Now, of course, the comparison of Citizens United to Star Trek’s Data is insufficient. Despite is variance, Data is still recognizably humanoid. A much better analogy would be to the Borg. The Borg are the most well known presentation of a corporate subject within popular science fiction. The Borg are no longer quite human, though they look human, they realize a strange paradox, the human embodiment which no longer contains a human mind. The Borg reverse the traditional problem of the subject as expressed by science fiction (and, perhaps, return to an earlier, folk loreic conception of the problem of other minds), here the body is human and the mind is substantially other. While the Borg are, for various reasons, horrifying, the basis of their terror rests upon their inversion of the subject. The Borg subject is moved out of the singular body and into the mass of the population. The Borg are not subjects, but subject. Each component entity within the Borg acts as an extension of its bodily mass. The more entities which comprise it, the larger its field of action becomes. The mind of the Borg is elsewhere, the bodies which compose it are merely limbs.

Thus, Citizens United, or any corporation, functions similarly. The total mass behaves as a subject and so is recognized as such regardless of the particular embodiment of that subject. Of course, the analogy is loose and fails to meet the conditions of the corporation on one very important point. Within the corporation the component entities which compose it do not lose their individual characteristics in their incorporation (indeed, they gain another characteristic, that of incorporation). The horror of the Borg arises in the deletion of the individual in favor of the collective, the corporation does not, in fact, behave in that manner (despite the insistence of modern capitalism and its drive towards total homogeneity). If the corporation is to be recognized as subject, that recognition derives from the subjectivity of its constituent subjects.

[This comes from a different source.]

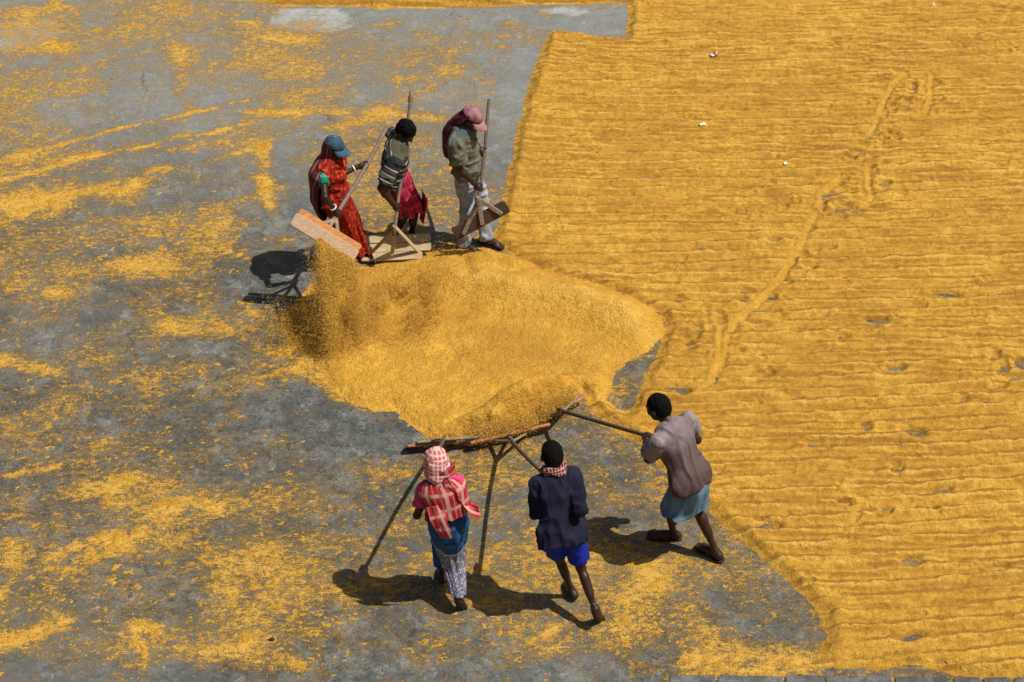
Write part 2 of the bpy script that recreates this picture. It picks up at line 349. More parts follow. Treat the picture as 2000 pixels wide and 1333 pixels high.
# the pile in the middle
th = 0.044 + fbm2(GX * 1.6 + GY, GY * 2.6 - GX * .6, 71, 3) * 0.034 + fbm2(GX * 20, GY * 20, 72, 3) * 0.0055 + fbm2(GX * 45, GY * 45, 73, 2) * 0.0045
def mound(t, line, wd):
    d, h_, _ = line_d(line, GX, GY)
    return np.maximum(t, 0) + h_ * np.exp(-(d / wd) ** 2)
th = mound(th, [(-1.420,0.742,0.030),(-1.003,0.942,0.070),(-0.670,0.999,0.090),(-0.428,0.854,0.080),(-0.047,0.703,0.070)], 0.20)
th = mound(th, [(-0.531,1.211,0.040),(-0.193,1.162,0.080),(0.072,1.048,0.070),(0.286,0.918,0.030)], 0.11)
th = mound(th, [(-0.379,0.774,0.050),(0.189,0.647,0.120),(0.609,0.506,0.150),(0.999,0.306,0.140),(1.268,0.034,0.060)], 0.21)
th = mound(th, [(-1.688,0.506,0.030),(-1.615,0.124,0.070),(-1.366,-0.174,0.050)], 0.2)
th = mound(th, [(-0.651,-1.278,0.040),(-0.305,-1.198,0.120),(0.000,-1.104,0.220),(0.197,-1.057,0.220)], 0.15)
th = mound(th, [(-0.066,-1.036,0.090),(0.176,-0.899,0.210),(0.399,-0.802,0.240),(0.578,-0.719,0.160)], 0.15)
th = mound(th, [(-0.282,-1.292,0.080),(-0.152,-1.292,0.170),(0.000,-1.252,0.170),(0.131,-1.171,0.160)], 0.06)
dtr, _, _ = line_d([(-0.522,-1.192,1.000),(-0.176,-0.988,1.000),(0.133,-0.761,1.000)], GX, GY)
th = th - 0.03 * np.exp(-(dtr / 0.05) ** 2)
dtr, _, _ = line_d([(-0.457,1.146,1.000),(-0.404,0.862,1.000)], GX, GY); th = th - 0.05 * np.exp(-(dtr / 0.07) ** 2)
bd, _, _ = line_d([(-0.475,0.822,1.000),(0.188,0.624,1.000),(0.609,0.483,1.000),(0.998,0.275,1.000),(1.238,-0.011,1.000)], GX, GY - 0.02)
toneh = -0.55 * np.exp(-(bd / 0.20) ** 2) + 0.40 * np.exp(-((GX + 0.35) / 0.9) ** 2 - ((GY + 0.05) / 0.55) ** 2) + 0.45 * fbm2(GX * 3, GY * 4, 78, 4, 0.7) + 0.1
TH = np.where(sh > -0.005, th * sst(-0.005, 0.16, sh), (sh + 0.005) * 0.8)

# loose grain on the floor
den = np.full(GX.shape, -0.15, np.float32)
den += 0.28 * fbm2(GX * 0.55, GY * 0.75, 81, 3) + 0.34 * fbm2(GX * 1.3 + GY * 0.5, GY * 2.8 - GX * 0.8, 82, 4, 0.65)
WX = fbm2(GX * 2.5, GY * 2.5, 301, 3) * 0.10; WY = fbm2(GX * 2.5, GY * 2.5, 311, 3) * 0.09
BRK = np.clip(0.76 + 1.1 * fbm2(GX * 5, GY * 7, 321, 4, 0.7), 0.1, 1.5)
def add_line(P_, wd, amt):
    global den
    d, ww, _ = line_d(P_, GX + WX, GY + WY); den += amt * BRK * np.exp(-(d / (wd * (0.62 if wd < 0.08 else 1.0) )) ** 2)
for P_, wd, amt in (
    ([(-5.455,2.829),(-4.695,3.190),(-4.069,3.532),(-3.469,3.802),(-2.805,4.087)], 0.05, 0.75), ([(-5.389,2.514),(-4.545,2.923),(-3.916,3.210),(-3.317,3.434),(-2.753,3.582)], 0.06, 0.85),
    ([(-4.157,2.441),(-3.494,2.792),(-3.004,2.999),(-2.502,3.171)], 0.05, 0.5), ([(-2.534,3.171),(-2.449,2.717),(-2.380,2.306),(-2.323,2.065)], 0.09, 0.8),
    ([(-3.789,2.351),(-3.574,2.625),(-3.445,2.811)], 0.14, 0.55), ([(-4.766,2.171),(-4.255,2.423),(-3.853,2.441)], 0.22, 0.35), ([(-4.947,1.820),(-4.715,2.171)], 0.3, 0.35),
    ([(-4.374,-1.090),(-3.457,-1.358),(-2.362,-1.489)], 0.7, 0.13), ([(-4.099,-2.487),(-2.853,-2.605),(-1.783,-2.722)], 0.6, 0.10), ([(-4.525,1.146),(-3.325,0.822),(-2.684,0.199)], 0.5, 0.12), ([(-2.249,-0.464),(-1.725,-0.247)], 0.2, 0.2),
    ([(-3.493,3.171),(-3.136,3.239),(-2.723,3.287)], 0.12, 0.35), ([(-2.725,3.832),(-1.609,3.933),(-0.802,3.832)], 0.09, 0.45), ([(-1.906,3.582),(-1.488,3.681),(-0.767,4.505),(-0.528,4.936)], 0.10, 0.3),
    ([(-3.721,5.325),(-3.478,4.294),(-3.406,3.933)], 0.08, 0.35), ([(-5.554,6.075),(-5.391,6.135),(-5.174,6.218)], 0.14, 0.6), ([(-4.942,5.213),(-4.726,5.269)], 0.12, 0.6), ([(-2.604,5.438),(-2.259,5.381)], 0.10, 0.5),
    ([(-3.274,5.863),(-2.870,5.840)], 0.05, 0.5), ([(-4.540,-0.247),(-4.251,-0.334),(-3.941,-0.428)], 0.09, 0.6), ([(-4.302,0.703),(-4.108,0.679)], 0.06, 0.5),
    ([(-3.400,0.352),(-3.106,0.237),(-2.680,0.161),(-2.260,0.124)], 0.15, 0.32), ([(-2.728,1.436),(-2.617,1.311),(-2.500,1.211)], 0.04, 1.0), ([(-2.454,0.569),(-2.335,0.413),(-2.258,0.336)], 0.06, 0.9),
    ([(-2.004,-0.174),(-1.802,-0.428),(-1.604,-0.677)], 0.16, 0.5), ([(-2.406,-1.090),(-2.234,-1.057)], 0.06, 0.5), ([(-1.988,-1.358),(-1.919,-1.158)], 0.05, 0.4),
    ([(-4.232,-1.811),(-3.984,-1.779),(-3.783,-1.716)], 0.06, 0.6), ([(-3.454,-2.663),(-3.274,-2.516),(-3.057,-2.605),(-3.054,-2.487)], 0.07, 0.85), ([(-3.667,-2.837),(-3.445,-2.722),(-3.278,-2.751)], 0.06, 0.7),
    ([(-2.902,-2.246),(-2.677,-2.062),(-2.412,-2.185)], 0.10, 0.4), ([(-3.856,-3.717),(-3.685,-3.601),(-3.435,-3.478)], 0.09, 0.55), ([(-2.977,-3.665),(-2.916,-3.558),(-2.714,-3.612)], 0.06, 0.7),
    ([(-2.359,-3.822),(-2.154,-3.770),(-1.927,-3.728),(-1.951,-3.874)], 0.13, 0.32), ([(-1.731,-3.770),(-1.602,-3.926)], 0.08, 0.6), ([(-3.963,-3.176),(-3.898,-2.895),(-3.994,-2.605)], 0.08, 0.4),
    ([(-2.702,-3.977),(-2.854,-3.717),(-2.857,-3.558)], 0.05, 0.7), ([(-2.302,-3.149),(-2.103,-3.149)], 0.06, 0.6),
    ([(-0.158,-3.287),(0.000,-3.558),(0.231,-3.770)], 0.12, 0.25), ([(0.954,-3.121),(1.119,-3.008),(1.042,-2.952)], 0.12, 0.35), ([(1.377,-3.874),(1.615,-3.770),(1.831,-3.926),(2.142,-3.874)], 0.15, 0.5),
    ([(0.746,-2.246),(0.571,-2.605)], 0.12, 0.15), ([(0.815,-2.605),(0.973,-2.722)], 0.18, 0.2), ([(0.155,-3.665),(0.311,-3.558)], 0.07, 0.6),
    ([(0.787,-1.090),(1.067,-1.619),(1.376,-2.124)], 0.12, 0.22), ([(-0.588,1.563),(-0.196,1.563)], 0.12, 0.5), ([(-1.469,1.563),(-1.187,1.820),(-1.146,1.994)], 0.04, 0.35),
    ([(0.863,-0.247),(1.047,-0.174),(1.158,-0.247)], 0.06, 0.3), ([(0.927,-0.885),(0.853,-0.500)], 0.04, 0.25), ([(-2.985,-2.246),(-3.356,-2.000),(-3.131,-1.811),(-3.649,-2.000)], 0.1, 0.3),
    ([(-1.047,-1.158),(-1.320,-0.954),(-1.596,-0.782)], 0.05, 0.4)):
    add_line(P_, wd, amt)
# swept places
for P_, wd, amt in (([(-1.730,5.981,1.000),(-0.863,5.899,1.000),(0.000,5.840,1.000),(1.148,5.840,1.000)], 0.35, 0.55), ([(0.168,5.157,1.000),(0.000,3.882,1.000),(-0.154,2.811,1.000)], 0.18, 0.35), ([(-2.192,1.994,1.000),(-2.118,1.146,1.000),(-2.273,0.742,1.000)], 0.35, 0.35),
                    ([(-1.942,-0.885,1.000),(-1.395,-1.158,1.000),(-0.953,-1.292,1.000)], 0.30, 0.5), ([(0.897,-0.535,1.000),(0.976,-0.247,1.000)], 0.14, 0.1), ([(-3.871,-4.028,1.000),(-1.516,-4.054,1.000),(1.136,-4.069,1.000)], 0.16, 0.5),
                    ([(-4.165,0.199,1.000),(-3.540,0.352,1.000),(-3.800,0.822,1.000)], 0.3, 0.25), ([(1.655,-3.287,1.000),(1.949,-3.505,1.000)], 0.2, 0.2), ([(-1.262,-1.937,1.000),(-0.413,-2.307,1.000),(0.629,-2.000,1.000)], 0.5, 0.14), ([(-1.176,-3.396,1.000),(-0.388,-3.612,1.000),(0.574,-3.874,1.000)], 0.4, 0.16), ([(-2.287,3.094,1.000),(-2.007,2.171,1.000)], 0.2, 0.3)):
    add_line(P_, wd, -amt)
hf = 1.0 * fbm2(GX * 9 + GY * 3.5, GY * 18 - GX * 5, 91, 4, 0.85) + 0.32 * noise2(GX * 33, GY * 33, 95)
TS = 0.022 * np.clip(hf * 1.15 + den * 0.74 - 0.42, -0.5, 0.80)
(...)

The corporate subject, as recognized by the Supreme Court functions as a subject due to the powers of the subjects which compose it. Each subject functions autonomously yet cedes a certain realm of action to the corporation, and lends to the corporation the use of its subjective capacity. Thus, the corporate subject is the sum total of its constituent subjects acting in unity with the corporate identity. The corporation behaves as a subject do to its composition, in other words, the corporation’s embodiment is such that it is capable of producing a subject. The particular embodiment of the subject need not take any particular form, the only requirement for such an embodiment is that it be capable of producing a subject. The subject, judged from without, it recognized through its behaviors, and as such, the corporation, the corporate subject, can be recognized as a subject if its behaviors are sufficient to produce such a judgement.

Within the essay which I wrote I do not use the above analogies, though they seemed fitting for the present purposes. My primary argument, however, is the same: behavior is the only appropriate rubric against which to judge a being’s subjectivity. There are a great deal of ramifications for the recognition of the corporate subject, primarily the effects which such a subject would have on its constituent subjects. Due to the unique nature of the corporate subject and its embodiment, I believe that the only way in which the corporate subject is truly capable of maintaining its subjectivity is by allowing for the full expression of its constituent subjects’ subjectivity and that the negation of any individual subject’s rights compromises the subjectivity of the entire corporation. However, I think that is a long and complex argument which doesn’t have much place in the present discussion (though I may return to it later if there is sufficient interest).

I wanted to return the this set of ideas because I realized some time ago that the set of arguments that I developed in favor of the corporate subject were popping up in the project I’m currently engaged with Emjay in developing. If we are working towards an Ontological Subject and the Theology of the Subject, then the definition and exploration of the subject becomes the center out of which everything else expands. Essentially, we are working backwards to the center of experience so that we make work forwards to the world and the divine.